The video shared here from the series BOOKMARK, hosted by Don Noble and produced at the University of Alabama in 2010, features Rickman in conversation about his upbringing and its influences on his writing career. We also can glean his early perceptions of the business from his visits to the UIUC campus as a guest speaker at Unit One/Allen Hall, covered by the Daily Illini in late 1972 and early 1975. Greenberg would represent in Urbana at a retrospect of his movie type design hosted by the Krannert Art Museum between March and May of 1995; the rare print catalog for this exhibit offers glimpses of his award-winning student film STOP, which brazenly juxtaposes patterns of the word “stop” with his own footage from the tumultuous 1968 Democratic National Convention. (The short is embedded in the Art of the Title article linked above.) Finally, several homegrown salutes published in the Chicago Tribune, Chicago Sun-times, and Chicago magazine after Greenberg’s death are distinct in their appreciations, the piece by his sister Carol Felsenthal being rather candid about his lifelong eccentricities and struggles.

~ Jason Pankoke

p.s. We offer an additional RIP to the great Burt Reynolds, who zoomed off into the eternal sunset with a wink and a smile on Thursday, September 6, at age 82. In his honor, we’re still going to do what they say can’t be done … even though we’ve got a long way to go and a short time to get there.

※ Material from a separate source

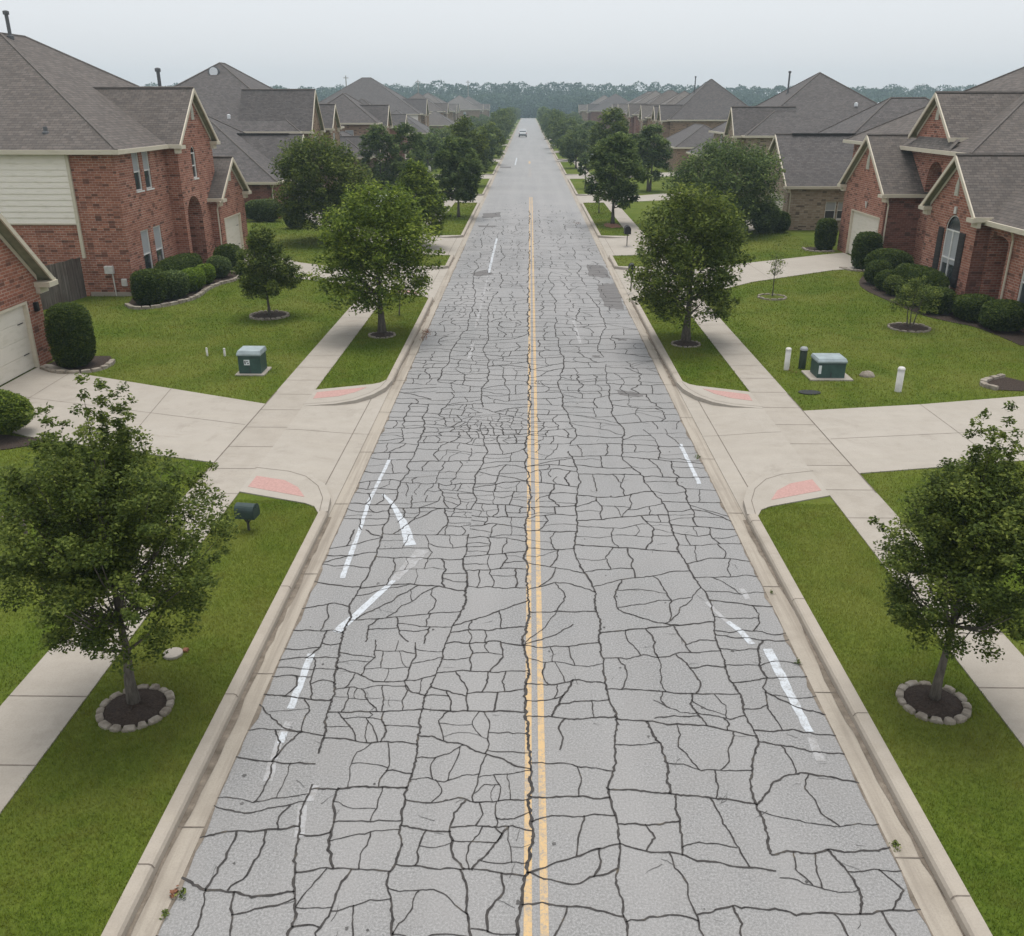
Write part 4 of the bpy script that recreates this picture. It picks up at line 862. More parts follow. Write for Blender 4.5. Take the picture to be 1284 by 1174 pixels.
# ------------------------------------------------------------------ houses further down the street
def far_house(name, label, s, xf, y0, y1, depth, ze, pitch, wmat, rmat, bays=(), wing=None, pipe=None, siding=False, vents=0):
    """s=+1 house on the left (faces +X); xf street wall"""
    rt = thing(name, label, 'house', (0, 0, 0), 'houses along the street'); wl, rf, tr = MB(), MB(), MB()
    xb = xf - s * depth; xa, xc = sorted((xf, xb))
    L = y1 - y0
    ops = [(y0 + L * t - .5, y0 + L * t + .5, z, z + 1.5) for t in (.2, .75) for z in ((.9, 3.9) if ze > 5 else (.9,))]
    ops = [o for o in ops if not any(abs((o[0] + o[1]) / 2 - b[0]) < b[1] + .6 for b in bays)]
    wall(wl, 'x', xf, s, y0, y1, BZ, ze, ops); [window(rt, 'x', xf, s, *o) for o in ops]
    xm = xf - s * depth * .35; ow = [(xm - .5, xm + .5, ze - 2.2, ze - .8)]
    wall(wl, 'y', y0, -1, xa, xc, BZ, ze, ow, 1 if siding else 0); window(rt, 'y', y0, -1, *ow[0]); wall(wl, 'y', y1, 1, xa, xc, BZ, ze); wall(wl, 'x', xb, -s, y0, y1, BZ, ze)
    A, B = hip_roof(rf, tr, xa - .4, xc + .4, y0 - .4, y1 + .4, ze, pitch)
    for yc, hw, zt, za, out, gar in bays:
        xo = xf + s * out
        op = [(yc - hw * .62, yc + hw * .62, BZ, 2.4)] if gar else [(yc - .5, yc + .5, zt - 2.2, zt - .6)]
        wall(wl, 'x', xo, s, yc - hw + .3, yc + hw - .3, BZ, zt, op); wall(wl, 'y', yc - hw + .3, -1, *sorted((xf, xo)), BZ, zt); wall(wl, 'y', yc + hw - .3, 1, *sorted((xf, xo)), BZ, zt)
        if gar: garage_door(rt, 'x', xo, s, op[0][0] + .09, op[0][1] - .09, .16, 2.31)
        else: window(rt, 'x', xo, s, *op[0])
        gable(rf, tr, wl, s, xo, xf - s * min(depth * .45, 5), yc, hw, zt, za); gvent(rt, s, xo, yc, zt + (za - zt) * .45, zt + (za - zt) * .75, .22)
    if wing:
        wx0, wx1, wy0, wy1, we, wp = wing; boxwalls(wl, wx0 + .4, wx1 - .4, wy0 + .4, wy1 - .4, BZ, we); hip_roof(rf, tr, wx0, wx1, wy0, wy1, we, wp)
    if pipe: roof_pipe(rt, A[0] - s * pipe[0], (A[1] + B[1]) / 2 + pipe[1], A[2] - pitch * abs(pipe[0]), pipe[2])
    for k in range(vents): v_ = MB(); v_.lathe([(.18, 0), (.18, .3), (.05, .36)], (A[0] + (2.4 + 2.2 * k), y0 - .4 + (A[2] - ze) * .45 / pitch, ze + (A[2] - ze) * .45), 10); v_.build('roof_vent', M['white_vent'], rt)
    finish(rt, wl, rf, tr, [wmat, M['siding']], rmat)
    return rt
far_house('brick_house', 'grey-roofed brick house with twin small front gables, third beyond the fence on the left', 1, -18.6, 116, 127, 9, 6.4, .68, M['brick_tan'], M['roof_grey'], [(121, 2.2, 6.0, 8.4, .8, False), (108.2, 2.0, 3.1, 5.1, 1.6, True), (112.6, 1.5, 3.1, 4.7, 1.4, False)], (-26, -17.6, 105, 117, 3.0, .6))
far_house('brick_house', 'large house with broad blue-grey hip roof and cream end wall, left side', 1, -23.5, 205, 228, 25, 6.6, .62, M['brick_tan'], M['roof_grey'], [(214, 3, 6.4, 9.6, .8, False)], (-34, -20, 190, 206, 3.2, .6), siding=True)
far_house('brick_house', 'brick house with plain grey hip roof, before the broad blue-grey roof', 1, -20.5, 150, 163, 13, 5.2, .6, M['brick_dark_and_shaded'], M['roof_grey'], [(153, 2.6, 4.6, 7.0, .8, True)], None)
far_house('brick_house', 'tan brick house with pointed hip roof, just past the broad blue-grey roof', 1, -24.4, 274.5, 290, 15.4, 6.6, .62, M['brick_tan'], M['roof_brown'], [(281, 2.6, 6.2, 8.8, .8, False)], (-32, -20, 262, 275, 3.2, .6))
far_house('stone_house', 'stone house with narrow gable and white roof vents, behind the long-roofed stone house', -1, 20.9, 90.4, 107.5, 17, 5.75, .64, M['stone'], M['roof_grey'], [(93.6, 2.3, 5.7, 8.26, .9, False)], (18.8, 27, 98.5, 112, 3.3, .62), (-3, 0, 1.9), vents=2)
far_house('brick_house', 'tan brick house with peaked roof and pipe, right side beyond the stone gable', -1, 21.9, 147.2, 161, 14, 6.3, .8, M['brick_tan'], M['roof_grey'], [(149.8, 2.2, 6.2, 8.4, 1.2, False), (156.5, 2.2, 6.2, 8.2, 1.2, False)], (19.2, 28, 124, 140, 3.3, .6), (-2.4, 0, 2.2))
for lab, s, x, y, L, dp, ze, pt, wm, rm in [
    ('tan brick house with hazy low roof, just past the peaked-roof house on the right', -1, 23, 182, 15, 15, 6.2, .6, 'brick_tan', 'roof_light'),
    ('hazy house with pale twin-sloped roof, first roof past the low hazy roof on the right', -1, 24, 214, 16, 17, 6.4, .6, 'brick_dark_and_shaded', 'roof_brown'),
    ('hazy house with wide brown roof, wider than its right-hand neighbours', -1, 25, 250, 18, 18, 6.4, .58, 'brick_tan', 'roof_light'),
    ('hazy house with low brown roof, third roof past the peaked-roof house on the right', -1, 27, 290, 20, 22, 6.4, .55, 'brick_tan', 'roof_brown'),
    ('hazy house with long brown roof, just past the pointed hip roof on the left', 1, -25, 318, 18, 18, 6.4, .6, 'brick_tan', 'roof_light'),
    ('hazy house with small pale roof by the far right trees, past the small grey one', -1, 21, 372, 18, 18, 6.2, .6, 'brick_tan', 'roof_light'), ('hazy house with small grey roof by the far right trees, past the low brown roof', -1, 22, 334, 18, 18, 6.4, .6, 'brick_dark_and_shaded', 'roof_grey'),
    ('hazy house with small roof at the far left, first beyond the low pale roof', 1, -20, 400, 20, 18, 6.4, .6, 'brick_tan', 'roof_light'), ('hazy house with small roof at the far left, second beyond the low pale roof', 1, -19, 446, 20, 18, 6.4, .6, 'brick_tan', 'roof_brown'),
    ('hazy house with low pale roof before the far left small roofs', 1, -27, 356, 22, 22, 6.4, .55, 'brick_tan', 'roof_brown')]:
    far_house('brick_house', lab, s, x, y, y + L, dp, ze, pt, M[wm], M[rm], [(y + L * .35, 2.5, ze - .4, ze + 2.2, .8, False)])
for lab, x, y, L in [('brown-roofed house in the second row, seen over the stone house roof', 52, 118, 12), ('brown-roofed house in the second row, small above the tall grey hip roof', 74, 232, 16), ('pale-roofed house in the second row beside the peaked roof with pipe', 62, 262, 18)]:
    far_house('brick_house', lab, -1, x, y, y + L, 14, 5.6, .55, M['brick_tan'], M['roof_light'])
# ------------------------------------------------------------------ leaves
def leaf_quads(rng, C, ln, wd, up=1.3):
    """one four-cornered leaf per centre"""
    n = len(C); nr = rng.normal(size=(n, 3)); nr[:, 2] = np.abs(nr[:, 2]) * (1 + up) + up * .3; nr /= np.linalg.norm(nr, axis=1)[:, None]
    a = rng.normal(size=(n, 3)); a -= nr * np.sum(a * nr, axis=1)[:, None]; a /= np.linalg.norm(a, axis=1)[:, None]; b = np.cross(nr, a)
    s = rng.uniform(.65, 1.3, size=(n, 1)); l = a * ln * s / 2; w_ = b * wd * s / 2; k = nr * (wd * .22) * s
    return np.stack([C - l, C + w_ + k, C + l, C - w_ + k], axis=1)
PROFILES = {
    'open': lambda t: np.where(t < .3, .5 + .5 * np.sqrt(np.clip(t / .3, 0, 1)), np.power(np.clip((1 - t) / .7, 0, 1), .72)),
    'round': lambda t: np.sqrt(np.clip(1 - (np.abs(t - .4) / np.where(t < .4, .46, .62)) ** 2.1, 0, 1)),
    'cone': lambda t: np.where(t < .22, .5 + .5 * np.sqrt(np.clip(t / .22, 0, 1)), np.power(np.clip((1 - t) / .78, 0, 1), .8)),
    'wide': lambda t: np.sqrt(np.clip(1 - (np.abs(t - .42) / .6) ** 2.4, 0, 1)),
    'oval': lambda t: np.sqrt(np.clip(1 - (np.abs(t - .45) / .58) ** 2, 0, 1)),
}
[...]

p.s.2 When Quentin Tarantino likes something vintage – for instance, a Thomas Rickman novelization or, say, Burt Reynolds – he really, really, likes it.

p.s.3 Mere days after Richard Greenberg’s death it was announced that R/GA West protégé Kyle Cooper would receive an award for his own innovative typography, seen in more than 300 films and television programs, at the Lorcano Festival of Switzerland. For brief thoughts on this line of work, Variety interviewed some of the visual artists nominated for their opening sequence design at this month’s Creative Arts Emmy Awards. (Hint: Starz spy-sci-fi thriller COUNTERPART won the trophy.)